Narzissmus, Macht und Illusion

In ihrem Buch „Die Fesseln der Liebe“ schreibt die Psychoanalytikerin Jessica Benjamin: „Niemand kann sich der Abhängigkeit von anderen oder dem Wunsch nach Anerkennung entziehen.“ Diplom-Psychologe Dr. Jürgen Wirth ergänzt in seinem Werk „Narzissmus und Macht“: „Die Anhäufung von noch so viel Macht kann das menschliche „Urbedürfnis“ nach Liebe und Anerkennung jedoch nicht ersetzen, sondern nur umformen und ausnutzen. Wer Macht hat, kann sich Liebe und Anerkennung erzwingen und erkaufen.“ Damit verschleiert er jedoch nur seine fundamentale Abhängigkeit.

Herrscher und Beherrschte

Die „Machtgelüste“ des Herrschers, so Wirth, finden auf Seiten der Beherrschten ihre Entsprechung - in Form von Unterwerfungs- und Schutzbedürfnissen. Sie lassen dieses eingespielte System von Macht und gegenseitigen Abhängigkeiten überhaupt erst möglich werden. Das System entwickelt seine Eigendynamik: „Die Übermacht der deformierenden Verhältnisse ist danach so groß, dass sich der einzelne Politiker den korrumpierenden Einflüssen der Macht nicht entziehen kann. (…) Macht übt deshalb gerade auf solche Personen eine unwiderstehliche Anziehungskraft aus, die an einer narzisstischen Persönlichkeitsstörung leiden.
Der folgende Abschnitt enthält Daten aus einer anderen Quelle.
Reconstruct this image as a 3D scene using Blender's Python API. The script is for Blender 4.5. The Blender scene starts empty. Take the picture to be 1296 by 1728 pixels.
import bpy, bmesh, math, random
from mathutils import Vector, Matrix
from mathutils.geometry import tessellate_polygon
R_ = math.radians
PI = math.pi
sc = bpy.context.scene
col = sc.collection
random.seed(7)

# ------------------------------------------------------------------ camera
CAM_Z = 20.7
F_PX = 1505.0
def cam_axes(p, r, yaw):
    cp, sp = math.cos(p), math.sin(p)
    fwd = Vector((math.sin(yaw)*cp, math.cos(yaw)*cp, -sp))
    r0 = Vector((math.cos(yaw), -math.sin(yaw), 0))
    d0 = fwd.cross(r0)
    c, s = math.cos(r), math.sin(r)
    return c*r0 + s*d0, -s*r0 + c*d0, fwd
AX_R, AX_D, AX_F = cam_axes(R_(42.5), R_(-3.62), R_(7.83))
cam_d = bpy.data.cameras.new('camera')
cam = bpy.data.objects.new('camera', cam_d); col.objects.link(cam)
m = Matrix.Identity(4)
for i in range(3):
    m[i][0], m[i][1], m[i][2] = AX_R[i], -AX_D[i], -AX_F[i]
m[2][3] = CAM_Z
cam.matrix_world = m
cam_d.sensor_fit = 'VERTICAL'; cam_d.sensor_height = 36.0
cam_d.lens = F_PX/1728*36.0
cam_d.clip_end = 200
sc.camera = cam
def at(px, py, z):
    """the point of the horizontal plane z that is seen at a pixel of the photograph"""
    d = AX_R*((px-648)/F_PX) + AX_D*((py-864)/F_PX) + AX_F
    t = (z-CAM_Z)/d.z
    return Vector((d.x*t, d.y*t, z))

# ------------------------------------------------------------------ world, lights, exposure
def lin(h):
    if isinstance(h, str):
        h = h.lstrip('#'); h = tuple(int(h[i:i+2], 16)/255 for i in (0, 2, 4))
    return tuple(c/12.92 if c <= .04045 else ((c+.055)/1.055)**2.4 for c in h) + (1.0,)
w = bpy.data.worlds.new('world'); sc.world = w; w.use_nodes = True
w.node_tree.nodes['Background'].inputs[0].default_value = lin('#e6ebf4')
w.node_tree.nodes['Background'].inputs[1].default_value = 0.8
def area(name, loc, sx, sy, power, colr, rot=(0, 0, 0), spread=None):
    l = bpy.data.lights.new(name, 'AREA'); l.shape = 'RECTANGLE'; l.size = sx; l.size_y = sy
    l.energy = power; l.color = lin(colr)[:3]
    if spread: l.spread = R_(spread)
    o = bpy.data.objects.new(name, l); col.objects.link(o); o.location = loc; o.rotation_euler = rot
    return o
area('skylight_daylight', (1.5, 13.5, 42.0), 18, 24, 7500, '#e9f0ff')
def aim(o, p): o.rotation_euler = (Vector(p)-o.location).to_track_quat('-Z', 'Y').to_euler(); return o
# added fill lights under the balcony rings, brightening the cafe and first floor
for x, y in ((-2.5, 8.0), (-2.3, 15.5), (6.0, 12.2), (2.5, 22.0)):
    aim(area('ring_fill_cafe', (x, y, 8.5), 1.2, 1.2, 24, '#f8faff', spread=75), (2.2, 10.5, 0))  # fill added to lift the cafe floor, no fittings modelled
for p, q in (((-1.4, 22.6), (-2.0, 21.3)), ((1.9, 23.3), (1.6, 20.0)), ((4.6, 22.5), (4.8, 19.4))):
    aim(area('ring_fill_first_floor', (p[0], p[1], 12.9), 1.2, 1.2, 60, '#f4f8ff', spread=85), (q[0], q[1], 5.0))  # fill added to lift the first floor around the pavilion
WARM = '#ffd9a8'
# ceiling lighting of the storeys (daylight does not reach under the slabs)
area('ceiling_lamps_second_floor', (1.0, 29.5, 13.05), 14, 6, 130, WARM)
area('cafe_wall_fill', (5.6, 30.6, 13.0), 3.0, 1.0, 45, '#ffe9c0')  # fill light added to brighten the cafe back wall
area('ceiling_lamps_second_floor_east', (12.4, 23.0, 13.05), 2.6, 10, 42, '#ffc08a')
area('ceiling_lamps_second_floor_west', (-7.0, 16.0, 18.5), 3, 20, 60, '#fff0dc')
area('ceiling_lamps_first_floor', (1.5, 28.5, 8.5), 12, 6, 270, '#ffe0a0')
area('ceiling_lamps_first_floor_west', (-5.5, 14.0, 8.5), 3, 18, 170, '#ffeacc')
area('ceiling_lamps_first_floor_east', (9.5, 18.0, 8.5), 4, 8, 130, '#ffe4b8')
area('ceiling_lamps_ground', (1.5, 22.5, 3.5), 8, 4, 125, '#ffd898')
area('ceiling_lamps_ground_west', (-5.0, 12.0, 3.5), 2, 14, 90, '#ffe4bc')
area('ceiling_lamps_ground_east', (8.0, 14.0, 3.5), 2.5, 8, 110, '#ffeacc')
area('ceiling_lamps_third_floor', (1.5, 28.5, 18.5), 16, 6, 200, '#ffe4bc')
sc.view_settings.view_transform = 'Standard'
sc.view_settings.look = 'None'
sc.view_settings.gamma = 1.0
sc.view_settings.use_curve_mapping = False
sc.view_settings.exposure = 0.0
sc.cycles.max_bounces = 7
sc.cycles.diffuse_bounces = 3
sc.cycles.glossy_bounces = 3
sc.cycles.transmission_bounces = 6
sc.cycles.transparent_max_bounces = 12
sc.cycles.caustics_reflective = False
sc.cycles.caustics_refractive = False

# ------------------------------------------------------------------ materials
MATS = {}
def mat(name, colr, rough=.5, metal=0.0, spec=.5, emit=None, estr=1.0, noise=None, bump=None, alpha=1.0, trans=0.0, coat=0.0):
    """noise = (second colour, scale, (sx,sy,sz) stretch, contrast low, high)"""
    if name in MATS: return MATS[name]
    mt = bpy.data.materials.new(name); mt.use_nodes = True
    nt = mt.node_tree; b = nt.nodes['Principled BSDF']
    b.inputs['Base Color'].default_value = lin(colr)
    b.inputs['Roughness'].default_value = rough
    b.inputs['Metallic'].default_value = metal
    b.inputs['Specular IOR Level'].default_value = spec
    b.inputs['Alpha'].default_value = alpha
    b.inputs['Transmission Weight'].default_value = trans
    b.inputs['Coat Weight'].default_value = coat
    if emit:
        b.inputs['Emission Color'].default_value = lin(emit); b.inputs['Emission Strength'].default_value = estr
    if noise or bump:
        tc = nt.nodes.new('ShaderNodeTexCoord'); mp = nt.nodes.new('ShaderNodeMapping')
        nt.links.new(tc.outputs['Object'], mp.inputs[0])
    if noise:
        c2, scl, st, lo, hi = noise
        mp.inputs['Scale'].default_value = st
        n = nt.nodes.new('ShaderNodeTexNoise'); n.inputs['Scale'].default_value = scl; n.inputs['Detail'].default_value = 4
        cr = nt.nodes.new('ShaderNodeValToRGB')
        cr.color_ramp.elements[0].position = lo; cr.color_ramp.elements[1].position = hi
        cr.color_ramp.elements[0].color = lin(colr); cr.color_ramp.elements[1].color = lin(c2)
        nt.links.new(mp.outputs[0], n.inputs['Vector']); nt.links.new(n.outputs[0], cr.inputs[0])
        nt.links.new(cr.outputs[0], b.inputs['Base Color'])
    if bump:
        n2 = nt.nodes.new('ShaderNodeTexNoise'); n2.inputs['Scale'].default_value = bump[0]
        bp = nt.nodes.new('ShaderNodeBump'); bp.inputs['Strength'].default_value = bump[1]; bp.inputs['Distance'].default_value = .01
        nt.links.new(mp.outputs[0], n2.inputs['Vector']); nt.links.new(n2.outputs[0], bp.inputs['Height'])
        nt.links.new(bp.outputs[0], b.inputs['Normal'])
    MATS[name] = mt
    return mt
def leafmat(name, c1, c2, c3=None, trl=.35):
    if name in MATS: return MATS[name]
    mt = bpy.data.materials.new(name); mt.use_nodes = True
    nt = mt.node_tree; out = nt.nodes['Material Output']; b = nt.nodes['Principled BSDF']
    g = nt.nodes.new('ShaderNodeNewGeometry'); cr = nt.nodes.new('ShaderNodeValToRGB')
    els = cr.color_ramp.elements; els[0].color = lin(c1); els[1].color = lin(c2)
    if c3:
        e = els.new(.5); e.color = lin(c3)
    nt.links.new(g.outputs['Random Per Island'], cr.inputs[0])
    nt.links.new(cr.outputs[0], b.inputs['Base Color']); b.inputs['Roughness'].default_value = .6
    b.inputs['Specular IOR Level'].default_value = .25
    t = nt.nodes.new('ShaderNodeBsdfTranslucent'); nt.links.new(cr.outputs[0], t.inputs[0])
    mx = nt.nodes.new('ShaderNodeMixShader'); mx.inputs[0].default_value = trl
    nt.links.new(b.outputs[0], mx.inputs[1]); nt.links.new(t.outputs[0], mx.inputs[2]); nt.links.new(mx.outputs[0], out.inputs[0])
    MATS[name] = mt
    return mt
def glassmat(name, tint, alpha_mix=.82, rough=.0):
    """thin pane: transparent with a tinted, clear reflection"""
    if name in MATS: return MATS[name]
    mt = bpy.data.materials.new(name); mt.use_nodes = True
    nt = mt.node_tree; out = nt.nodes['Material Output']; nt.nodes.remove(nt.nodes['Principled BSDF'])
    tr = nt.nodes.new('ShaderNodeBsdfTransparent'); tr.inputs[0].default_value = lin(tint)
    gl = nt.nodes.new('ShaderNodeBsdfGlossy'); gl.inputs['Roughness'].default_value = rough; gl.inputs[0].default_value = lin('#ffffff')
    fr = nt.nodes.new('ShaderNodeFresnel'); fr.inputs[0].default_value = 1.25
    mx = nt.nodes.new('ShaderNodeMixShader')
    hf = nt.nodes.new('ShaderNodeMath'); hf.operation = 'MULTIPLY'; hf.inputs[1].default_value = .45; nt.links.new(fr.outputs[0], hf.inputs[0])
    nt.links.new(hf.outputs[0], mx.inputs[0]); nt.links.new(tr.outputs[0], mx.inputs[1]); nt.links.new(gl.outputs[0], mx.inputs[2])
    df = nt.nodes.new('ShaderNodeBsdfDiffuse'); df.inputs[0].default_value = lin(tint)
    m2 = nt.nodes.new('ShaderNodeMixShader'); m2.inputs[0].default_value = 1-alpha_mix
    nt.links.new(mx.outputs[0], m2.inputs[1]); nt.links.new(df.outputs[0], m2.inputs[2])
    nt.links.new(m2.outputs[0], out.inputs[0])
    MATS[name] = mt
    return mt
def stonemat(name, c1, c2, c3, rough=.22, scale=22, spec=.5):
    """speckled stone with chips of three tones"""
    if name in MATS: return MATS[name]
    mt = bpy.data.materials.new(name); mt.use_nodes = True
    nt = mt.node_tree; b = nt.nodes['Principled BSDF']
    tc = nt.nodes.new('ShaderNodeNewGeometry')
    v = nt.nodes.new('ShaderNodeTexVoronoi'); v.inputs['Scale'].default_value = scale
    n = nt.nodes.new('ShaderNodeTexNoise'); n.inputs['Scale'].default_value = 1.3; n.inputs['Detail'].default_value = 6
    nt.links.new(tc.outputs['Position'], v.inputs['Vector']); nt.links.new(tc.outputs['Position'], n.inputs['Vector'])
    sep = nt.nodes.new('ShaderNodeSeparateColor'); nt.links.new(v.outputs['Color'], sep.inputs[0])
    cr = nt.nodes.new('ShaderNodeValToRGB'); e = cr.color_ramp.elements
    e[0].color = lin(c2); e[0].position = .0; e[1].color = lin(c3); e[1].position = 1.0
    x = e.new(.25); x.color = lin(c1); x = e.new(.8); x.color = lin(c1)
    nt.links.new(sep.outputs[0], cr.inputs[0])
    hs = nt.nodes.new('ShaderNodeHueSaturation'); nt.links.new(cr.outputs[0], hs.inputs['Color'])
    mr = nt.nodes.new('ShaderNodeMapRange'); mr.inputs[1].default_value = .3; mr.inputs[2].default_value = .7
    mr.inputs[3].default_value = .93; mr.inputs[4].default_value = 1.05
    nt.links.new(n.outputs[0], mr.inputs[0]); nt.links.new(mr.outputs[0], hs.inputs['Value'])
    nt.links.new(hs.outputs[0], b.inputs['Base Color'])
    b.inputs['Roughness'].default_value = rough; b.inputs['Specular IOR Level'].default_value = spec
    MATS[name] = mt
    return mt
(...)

Ungezügelte Selbstbezogenheit, Sieger-Mentalität, Karriere-Besessenheit und Größenfantasien sind Eigenschaften, die der narzisstisch gestörten Persönlichkeit den Weg in die Schaltzentralen der Macht ebnen.“

Macht und Scheitern

Das führt fast zwingend dazu, dass Mächtige sich nicht mit kompetenten Menschen umgeben. Mit guten Beratern, die angemessene Lösungen für die anstehenden Problemen suchen. Politiker umgeben sich vielmehr mit „Ja-Sagern, Bewunderern und gewitzten Manipulatoren“, die sie in ihrem Selbstbild bestätigen. Die aber gleichzeitig dafür sorgen, dass sie sich von der Realität immer mehr entfernen. Gestörte Führerpersönlichkeiten lenken gekonnt die „gegen sie gerichteten Aggressionen ihrer Untertanen auf außenstehende Feinde um“. Sie sind geblendet von den eigenen Größen und Allmachtsphantasien. Sie verlieren den Bezug zur gesellschaftlichen Realität und müssen letztlich scheitern.